After all of us on the Exodus ( as it was called) were settled in and around Stamford, our brand-new church started looking for community involvement. So when someone suggested that our church help out in the Southeast Quadrant area, a poor, African-American section of town, there was a sense of excitement. We were to keep Sunrise Center open two nights a week.

It was perfect for a young, idealistic bunch of single people looking for something good to do - because there was lots to be done. The first thing we did was to paint the inside of the old church that was Sunrise Center. Soon after, we let the kids (aged three to eighteen) paint the tables and chairs just before our first Talent Show. One of the chairs, I remember, had a blue leg, a yellow leg, a red leg, a green leg, and an orange seat.

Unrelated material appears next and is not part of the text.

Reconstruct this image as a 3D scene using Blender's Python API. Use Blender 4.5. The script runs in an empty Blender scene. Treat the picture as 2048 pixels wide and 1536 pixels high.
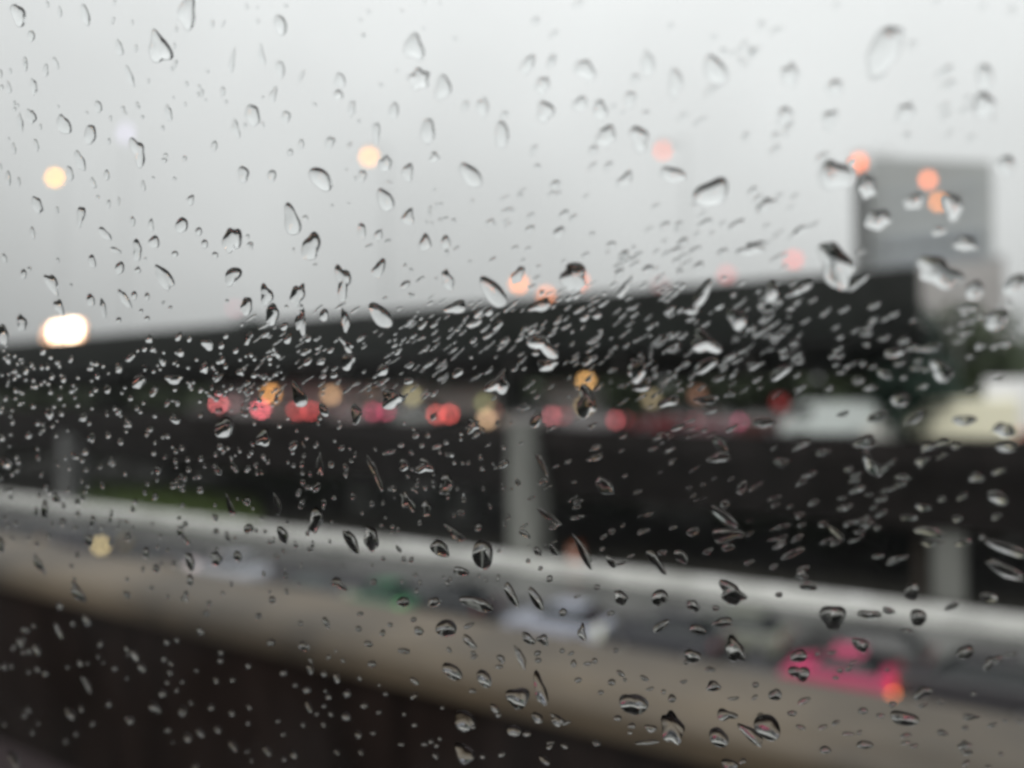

A Tennessee church funded Jack Vandagriff, a teacher from another junior high in Norwalk, and me to work at Sunrise Center full time the summer of 1967. One thing I remember from that summer was that I broke up a knife and glass fight in front of the Center, armed only with ignorance and anger. God saved me from this foolish attempt!

We never know what paths life has laid out for us. But if I hadn't been at that conference - if I didn't have my teaching degree - if I hadn't risked going to Connecticut - then my life would have been very different. Because, while working at the Center, I got to know another of our church members. But I thought his name was a bit odd for a grown man. It was Chip. Chip Jones.